The following two prayers are excerpted from a collection of Walter Brueggemann’s prayers Awed to Heaven Rooted in Earth (153-4). Brueggemann  is brilliant at exposing our complicity in systems of injustice (both in his scholarship and prayers). May these prayers guide us in this season of repentance:

Loss is Indeed Our Gain

The Pushing and Shoving in the world is endless.

      We are pushed and shoved.

      And we do our share of pushing and shoving

           in our great anxiety.

     And in the middle of that

           you have set down your beloved suffering son

           who was like a sheep led to slaughter

            who opened not his mouth.

     We seem not able,

     so we ask you to create space in our life

     where we may ponder his suffering

     and your summons for us to suffer with him,

     suspecting that suffering is the only way to newness.

So we pray for your church in these Lenten days,

     when we are driven to denial —

           not to notice the suffering, 

           not to engage it,

           not to acknowledge it.

So be that way of truth among us

       that we should not deceive ourselves

That we shall see that loss is indeed our gain.

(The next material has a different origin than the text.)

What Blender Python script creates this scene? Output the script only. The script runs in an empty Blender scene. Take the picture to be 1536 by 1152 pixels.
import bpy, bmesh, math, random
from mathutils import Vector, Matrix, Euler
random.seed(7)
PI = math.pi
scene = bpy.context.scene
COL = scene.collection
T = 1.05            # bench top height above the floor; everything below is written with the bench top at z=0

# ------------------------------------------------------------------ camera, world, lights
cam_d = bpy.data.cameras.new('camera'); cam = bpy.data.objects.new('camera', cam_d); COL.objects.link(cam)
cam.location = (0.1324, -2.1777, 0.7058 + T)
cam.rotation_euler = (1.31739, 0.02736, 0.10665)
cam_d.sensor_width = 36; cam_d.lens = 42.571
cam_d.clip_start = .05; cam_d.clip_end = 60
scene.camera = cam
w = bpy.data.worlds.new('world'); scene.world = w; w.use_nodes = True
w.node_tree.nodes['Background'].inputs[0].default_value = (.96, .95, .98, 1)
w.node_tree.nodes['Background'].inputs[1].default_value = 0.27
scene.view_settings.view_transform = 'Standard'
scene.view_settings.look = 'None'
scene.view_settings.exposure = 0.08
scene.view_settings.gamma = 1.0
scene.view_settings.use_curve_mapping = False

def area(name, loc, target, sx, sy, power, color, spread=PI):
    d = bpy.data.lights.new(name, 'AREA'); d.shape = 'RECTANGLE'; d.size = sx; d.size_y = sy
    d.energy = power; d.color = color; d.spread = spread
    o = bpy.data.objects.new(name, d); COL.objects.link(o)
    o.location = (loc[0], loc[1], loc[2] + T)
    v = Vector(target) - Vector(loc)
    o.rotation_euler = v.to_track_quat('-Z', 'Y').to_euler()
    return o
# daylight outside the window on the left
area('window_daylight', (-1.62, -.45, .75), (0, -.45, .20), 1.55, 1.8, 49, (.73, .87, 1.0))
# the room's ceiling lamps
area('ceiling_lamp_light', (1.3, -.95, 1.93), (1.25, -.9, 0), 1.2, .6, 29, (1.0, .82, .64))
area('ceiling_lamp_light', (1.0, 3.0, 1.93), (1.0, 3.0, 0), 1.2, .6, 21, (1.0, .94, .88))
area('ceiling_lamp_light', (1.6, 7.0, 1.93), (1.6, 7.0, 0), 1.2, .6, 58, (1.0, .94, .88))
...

We give you thanks for that mystery from which we live.

Amen.

* * * * * * * * * * * * * * *

Revise our taking

You, You giver!

You have given light and life to the world;

You have given freedom from Pharaoh to your people Israel;

You have given your only Son for the sake of the world;

You have given yourself to us;

You have given and forgiven,

                 and you remember our sins no more. 

And we, in response, are takers:

       We take eagerly what you give us;

       we take from our neighbors near at hand as is acceptable;

       we take from our unseen neighbors greedily and acquisitively;

       we take from our weak neighbors thoutlessly;

       we take all that we can lay our hands on.

It dawns on us that our taking does not match your giving.

In this Lenten season revise our taking,

               that it may be grateful and disciplined

              even as you give in was generous and overwhelming.